Portuguese trio targeting EL final

Spain's Villarreal is looking to thwart the Europa League trophy ambitions of three Portuguese clubs as four Iberian teams line up in the semifinals on Thursday.
At least one club from Portugal will make it to the final in Dublin next month as Benfica meets domestic rival Braga in one semifinal. Villarreal travels to Portuguese champion FC Porto in the other first-leg encounter.
Porto is the more fancied Portuguese candidate after chalking up a 27-game unbeaten streak in the domestic championship and winning 12 of its 14 games in Europe this season.
But Villarreal, which reached the UEFA Cup semifinals in 2004 and two years later featured in the final four of the Champions League, should provide Porto's toughest test yet.
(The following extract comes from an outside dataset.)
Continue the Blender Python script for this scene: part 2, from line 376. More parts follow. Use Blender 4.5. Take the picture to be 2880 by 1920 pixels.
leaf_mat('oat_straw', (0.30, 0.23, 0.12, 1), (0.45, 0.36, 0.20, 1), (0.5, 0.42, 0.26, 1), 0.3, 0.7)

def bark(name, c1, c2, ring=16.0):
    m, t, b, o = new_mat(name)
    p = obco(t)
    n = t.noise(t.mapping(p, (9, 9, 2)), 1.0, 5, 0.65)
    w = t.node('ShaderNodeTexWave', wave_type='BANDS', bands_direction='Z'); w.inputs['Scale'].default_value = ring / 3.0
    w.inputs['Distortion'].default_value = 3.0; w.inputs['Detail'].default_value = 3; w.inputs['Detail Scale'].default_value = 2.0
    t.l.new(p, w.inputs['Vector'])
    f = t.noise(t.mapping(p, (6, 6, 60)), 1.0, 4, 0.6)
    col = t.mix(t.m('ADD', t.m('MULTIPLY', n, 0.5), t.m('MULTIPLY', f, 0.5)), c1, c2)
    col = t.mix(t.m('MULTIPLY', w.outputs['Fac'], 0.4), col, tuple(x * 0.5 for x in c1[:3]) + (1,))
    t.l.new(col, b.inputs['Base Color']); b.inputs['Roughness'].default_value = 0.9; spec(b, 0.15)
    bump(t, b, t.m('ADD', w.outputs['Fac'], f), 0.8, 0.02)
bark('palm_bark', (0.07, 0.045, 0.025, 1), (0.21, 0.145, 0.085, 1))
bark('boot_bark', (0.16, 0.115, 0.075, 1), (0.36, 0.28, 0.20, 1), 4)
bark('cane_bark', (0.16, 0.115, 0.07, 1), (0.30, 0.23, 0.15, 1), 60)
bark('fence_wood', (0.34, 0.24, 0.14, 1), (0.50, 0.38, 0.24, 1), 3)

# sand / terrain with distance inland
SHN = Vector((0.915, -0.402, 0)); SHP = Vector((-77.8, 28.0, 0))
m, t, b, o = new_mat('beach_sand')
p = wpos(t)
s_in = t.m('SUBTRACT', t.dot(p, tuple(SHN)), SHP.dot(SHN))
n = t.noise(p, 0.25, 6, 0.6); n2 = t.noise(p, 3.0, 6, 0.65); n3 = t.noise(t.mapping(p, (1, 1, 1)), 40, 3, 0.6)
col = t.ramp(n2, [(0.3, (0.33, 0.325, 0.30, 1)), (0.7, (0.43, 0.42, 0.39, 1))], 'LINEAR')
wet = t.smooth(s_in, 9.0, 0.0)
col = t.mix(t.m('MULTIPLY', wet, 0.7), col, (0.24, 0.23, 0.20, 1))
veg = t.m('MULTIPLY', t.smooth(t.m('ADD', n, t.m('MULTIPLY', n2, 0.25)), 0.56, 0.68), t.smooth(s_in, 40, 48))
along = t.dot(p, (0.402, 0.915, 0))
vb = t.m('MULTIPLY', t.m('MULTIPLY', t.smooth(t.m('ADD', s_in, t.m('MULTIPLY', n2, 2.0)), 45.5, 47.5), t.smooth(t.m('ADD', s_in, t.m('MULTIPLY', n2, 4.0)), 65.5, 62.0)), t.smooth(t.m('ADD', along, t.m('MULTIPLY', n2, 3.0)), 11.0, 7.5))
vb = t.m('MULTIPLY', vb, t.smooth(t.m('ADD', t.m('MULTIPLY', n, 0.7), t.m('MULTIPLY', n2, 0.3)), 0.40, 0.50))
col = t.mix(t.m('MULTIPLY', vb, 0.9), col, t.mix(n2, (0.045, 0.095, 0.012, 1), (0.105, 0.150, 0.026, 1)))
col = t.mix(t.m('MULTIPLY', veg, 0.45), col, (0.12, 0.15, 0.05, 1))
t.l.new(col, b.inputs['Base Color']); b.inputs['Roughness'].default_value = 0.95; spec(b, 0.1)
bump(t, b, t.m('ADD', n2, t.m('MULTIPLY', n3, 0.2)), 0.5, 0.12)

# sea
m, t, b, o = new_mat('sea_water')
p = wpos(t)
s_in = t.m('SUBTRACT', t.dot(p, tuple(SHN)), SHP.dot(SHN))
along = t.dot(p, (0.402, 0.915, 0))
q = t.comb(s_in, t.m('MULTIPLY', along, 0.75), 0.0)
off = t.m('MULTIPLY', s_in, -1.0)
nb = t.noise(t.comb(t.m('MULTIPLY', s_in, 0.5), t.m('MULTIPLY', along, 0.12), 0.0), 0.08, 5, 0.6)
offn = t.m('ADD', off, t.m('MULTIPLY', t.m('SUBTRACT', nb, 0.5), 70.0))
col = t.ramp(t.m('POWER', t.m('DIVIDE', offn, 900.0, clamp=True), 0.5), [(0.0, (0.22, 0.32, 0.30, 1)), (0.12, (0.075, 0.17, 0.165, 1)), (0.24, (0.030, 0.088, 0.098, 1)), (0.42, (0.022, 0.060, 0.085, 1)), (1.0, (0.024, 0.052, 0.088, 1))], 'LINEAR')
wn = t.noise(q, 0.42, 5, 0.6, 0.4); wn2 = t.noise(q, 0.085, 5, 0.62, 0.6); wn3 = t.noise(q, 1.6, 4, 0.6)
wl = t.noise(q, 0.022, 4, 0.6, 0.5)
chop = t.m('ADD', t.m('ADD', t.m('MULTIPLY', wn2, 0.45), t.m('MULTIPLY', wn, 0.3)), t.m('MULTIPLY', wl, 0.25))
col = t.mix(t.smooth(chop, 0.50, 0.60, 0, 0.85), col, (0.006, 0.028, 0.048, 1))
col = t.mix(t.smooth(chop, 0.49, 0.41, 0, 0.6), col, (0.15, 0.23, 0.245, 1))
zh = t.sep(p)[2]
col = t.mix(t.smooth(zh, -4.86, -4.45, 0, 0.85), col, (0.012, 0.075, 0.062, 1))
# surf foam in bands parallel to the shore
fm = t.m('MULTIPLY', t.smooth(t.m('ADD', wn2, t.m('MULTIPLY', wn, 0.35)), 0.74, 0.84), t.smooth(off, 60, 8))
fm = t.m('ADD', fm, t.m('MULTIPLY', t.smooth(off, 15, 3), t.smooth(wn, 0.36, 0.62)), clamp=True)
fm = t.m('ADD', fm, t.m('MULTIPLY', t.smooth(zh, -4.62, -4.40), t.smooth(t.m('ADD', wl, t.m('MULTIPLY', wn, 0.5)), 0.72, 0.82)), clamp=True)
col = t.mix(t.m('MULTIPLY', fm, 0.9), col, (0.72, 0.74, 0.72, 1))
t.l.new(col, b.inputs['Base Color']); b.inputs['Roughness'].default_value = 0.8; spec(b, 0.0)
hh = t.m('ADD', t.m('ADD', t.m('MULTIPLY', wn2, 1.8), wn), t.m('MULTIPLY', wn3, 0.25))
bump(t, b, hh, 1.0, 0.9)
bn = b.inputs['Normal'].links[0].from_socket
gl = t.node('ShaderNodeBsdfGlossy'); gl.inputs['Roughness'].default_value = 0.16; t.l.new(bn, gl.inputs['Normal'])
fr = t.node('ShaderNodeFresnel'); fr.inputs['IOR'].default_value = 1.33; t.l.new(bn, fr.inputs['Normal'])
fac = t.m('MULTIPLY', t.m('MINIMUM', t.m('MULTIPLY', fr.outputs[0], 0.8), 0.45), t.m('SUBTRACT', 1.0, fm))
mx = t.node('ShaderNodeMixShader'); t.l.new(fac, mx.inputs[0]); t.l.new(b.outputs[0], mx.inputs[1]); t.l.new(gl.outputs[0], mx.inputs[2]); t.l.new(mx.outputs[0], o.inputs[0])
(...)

''Two attacking teams like us make the tournament more appealing,'' Porto coach Andre Villas-Boas said Wednesday. ''We both play attractive football. We know it's going to be extremely difficult.''
Porto's impressive form has drawn wide praise for the 33-year-old Villas-Boas in his breakout season after serving as Jose Mourinho's assistant at Porto, Chelsea and Inter Milan. While at Porto, Mourinho snared the UEFA Cup in 2003 and the Champions League title the following year.
Villas-Boas secured the northern Portuguese club's 25th domestic title earlier this month with five rounds left to play. Porto has also posted a Portuguese record number of wins in Europe in one season.
Porto has profited from a formidable attack including Colombian Radamel Falcao, the Europa League's top scorer with 11 goals, and Brazilian striker Hulk, the top domestic league scorer with 22 strikes.
Villarreal is also likely to face Falcao's international teammate Freddy Guarin and Portugal forward Silvestre Varela.
But Villareal has on-form Italy striker Giuseppe Rossi who has 30 goals on the season and has netted one fewer than Falcao in Europe.
Villarreal defender Mateo Musacchio knows Falcao well as the pair played together in River Plate's youth ranks.
''He's a complete striker, he heads the ball well and has a great finishing touch. Both teams have very good strikers so both teams will have to be alert in defense,'' he said.
Villarreal is fourth in La Liga but is without captain and center back Gonzalo Rodriguez, who has a broken ankle, and injured midfielders Angel Lopez and Marcos Senna.
Benfica is hoping its international pedigree will help it overpower unheralded Braga, though its European glory days are a distant memory - it lifted its last continental trophy 49 years ago when it was back-to-back European champion.
Benfica trails Porto by 19 points in the Portuguese league and is far from the form that secured the title last season. It has since sold Angel Di Maria to Real Madrid and Ramires and David Luiz to Chelsea.
Midfielder Carlos Martins is in doubt with a thigh strain, but a bigger worry is the weak form of center forward Oscar Cardozo who hasn't scored in open play for almost two months.
''Benfica is still a great team,'' Braga midfielder Hugo Viana said. ''This will be a different game because it's European, but we'll have to keep up our recent good work.''
Braga is third in the Portuguese league, 14 points behind Benfica, and has won just one of 59 visits to the Stadium of Light.
It has never come this far in a European competition, but it is on a 12-match unbeaten run and has already eliminated Liverpool, Seville and Celtic.
Brazilian striker Paulo Cesar is suspended after being sent off against Dynamo Kiev in the quarterfinals.